After sporadic experiences, this is the first photography-devoted intervention. It’s a subtle show, showing 30 years of work, and despite his regular exhibitions, he still remains in the back seat in the artistic context.
The photographic support as a central element does not make this unique in terms of approach. It implicitly contains references to sculpture and drawing, an allusion articulated with a nature-surrounded environment, and explores abstract sketches through spatial and visual dynamic and reinventing formulations. This set has two kinds of work: a selection of photographs produced in different moments of his career and a collection of postcards, both are close to a visual essence, with sculpture in the background.
The language used does not work by itself. The image as an end product is not of his interest, rather as a continuous line, an object in transformation, in a permanent and successive discovery. His photos do not unveil a definitive status, instead they imply narratives that allow themselves to be spotted.
My work is focused on issues with tectonic and poetic roots, where concepts such as permanence, ephemeral and sacred are everlasting axes. (C. Nogueira)
We should emphasize his installation-type work, using rigid material alongside fragile components based on a purified language. Actually, this was the field in which he became known, side-lined by design, embedded in literary texts of poetic character. “To draw is to think. It’s also about writing, face and memory as a process of feeling and acting”, according to the artist. This is why his written pieces often appear in the titles of exhibitions and pieces; as we can see in the anthological o lugar das coisas (a place for all things) at the Gulbenkian Foundation.
Not too far from Arquivo, in Jardim das Galveias, we find a piece of his, permanently placed, Nunca mais olhaste o céu (You stopped looking at the sky), that was part of the show A noite e branco (The night and white) at Pavilhão Branco. This space presents dense rectangular volumes, with fierce geometric lines, open at the top, perhaps to allow the sculptures to be in direct touch with the sky.

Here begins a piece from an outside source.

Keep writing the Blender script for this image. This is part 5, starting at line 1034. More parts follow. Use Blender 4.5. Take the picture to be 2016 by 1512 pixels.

The reference to the house is one the most common traits in his projects, in an allusion to the construction, the location, the space of things close to architectural structures, playing with light, water and sound. The volumes are formed by parallel laths, where light has an active role in sculpture, attracting the eyes of the spectator towards the big planes. As the author insists: “I’m interested in light. The geometry of time and the irreversibility of thought”. If the world is an unknown creator’s effort, the house is certainly a man’s work. Carlos Nogueira uses this to ascertain the origin of poetry: the art of edifying and inhabiting places in the world.
The show raises questions about the process between object/picture and original/reproduction. It establishes the uniqueness of the gesture, something typical since the beginning of his career, with the early years being marked by a performative action.
In another exercise, the images here photographed fixate simple, short-lived moments. The photographs as works of art are presented as an integral part of the process, without beginning or end, simultaneously assuming themselves as documental records that opt for the sensory universe.
These are works of author that the artist has been registering since the 70s, under an affinity for the ownership and recombination of objects.
Carlos Nogueira has gathered fragments for years, until they find their place as works of art, and he keeps taking a singular path, now emerging equal to himself in an undeniable and formal coherence. In the background, this exhibition can somehow be seen as a return to his origins, where ephemerality prevails against what is definitive.